THE REQUEST:
Copy each line of the records that holds the string "high".

RECORDS FOR THE TASK:
## begin

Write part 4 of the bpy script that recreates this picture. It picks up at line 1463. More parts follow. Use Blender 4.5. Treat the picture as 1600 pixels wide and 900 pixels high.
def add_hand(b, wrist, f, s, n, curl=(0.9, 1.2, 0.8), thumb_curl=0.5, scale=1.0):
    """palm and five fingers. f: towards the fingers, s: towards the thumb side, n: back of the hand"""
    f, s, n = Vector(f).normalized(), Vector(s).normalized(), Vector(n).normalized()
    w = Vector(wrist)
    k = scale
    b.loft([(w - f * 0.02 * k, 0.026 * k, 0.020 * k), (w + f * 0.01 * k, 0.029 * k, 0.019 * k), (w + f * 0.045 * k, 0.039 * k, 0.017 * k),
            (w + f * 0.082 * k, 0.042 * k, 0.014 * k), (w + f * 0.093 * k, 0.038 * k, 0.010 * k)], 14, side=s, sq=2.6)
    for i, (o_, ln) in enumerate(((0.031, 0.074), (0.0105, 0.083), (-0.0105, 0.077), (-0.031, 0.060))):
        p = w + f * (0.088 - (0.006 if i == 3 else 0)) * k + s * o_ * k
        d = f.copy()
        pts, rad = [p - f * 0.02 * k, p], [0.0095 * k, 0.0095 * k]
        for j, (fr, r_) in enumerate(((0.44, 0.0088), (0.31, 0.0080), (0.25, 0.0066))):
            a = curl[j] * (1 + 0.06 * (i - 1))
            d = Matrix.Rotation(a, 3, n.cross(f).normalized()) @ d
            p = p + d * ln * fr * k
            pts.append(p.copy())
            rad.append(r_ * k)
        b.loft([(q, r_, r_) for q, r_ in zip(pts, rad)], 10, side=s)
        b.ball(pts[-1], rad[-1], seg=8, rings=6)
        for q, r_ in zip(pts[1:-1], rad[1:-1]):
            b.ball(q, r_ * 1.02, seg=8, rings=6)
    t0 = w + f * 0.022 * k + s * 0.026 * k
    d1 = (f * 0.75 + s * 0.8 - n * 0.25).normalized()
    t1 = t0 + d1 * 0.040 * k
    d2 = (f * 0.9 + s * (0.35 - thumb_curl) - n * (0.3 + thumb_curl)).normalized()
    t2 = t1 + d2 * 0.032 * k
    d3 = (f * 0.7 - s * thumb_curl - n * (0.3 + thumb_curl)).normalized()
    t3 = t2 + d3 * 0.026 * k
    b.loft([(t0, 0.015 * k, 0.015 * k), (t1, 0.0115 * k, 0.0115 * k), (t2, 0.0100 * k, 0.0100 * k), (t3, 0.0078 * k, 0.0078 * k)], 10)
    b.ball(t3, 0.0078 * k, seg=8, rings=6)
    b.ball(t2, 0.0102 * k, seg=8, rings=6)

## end
## begin

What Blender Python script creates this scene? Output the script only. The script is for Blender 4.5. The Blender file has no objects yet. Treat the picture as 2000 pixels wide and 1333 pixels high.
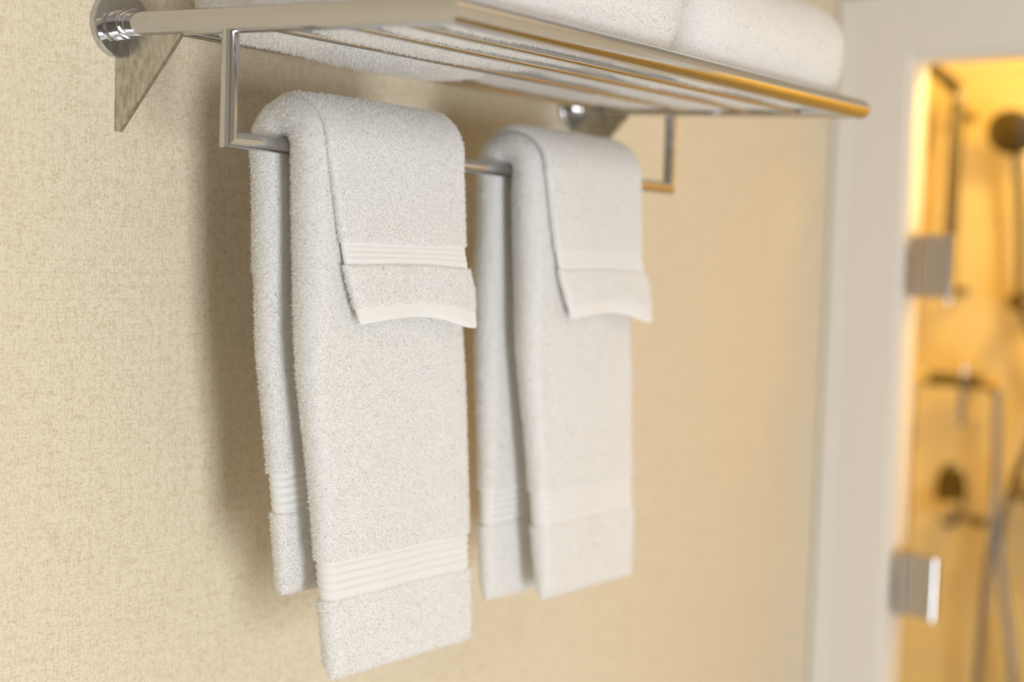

## end

FINISHED ANSWER:
Write part 4 of the bpy script that recreates this picture. It picks up at line 1463. More parts follow. Use Blender 4.5. Treat the picture as 1600 pixels wide and 900 pixels high.
What Blender Python script creates this scene? Output the script only. The script is for Blender 4.5. The Blender file has no objects yet. Treat the picture as 2000 pixels wide and 1333 pixels high.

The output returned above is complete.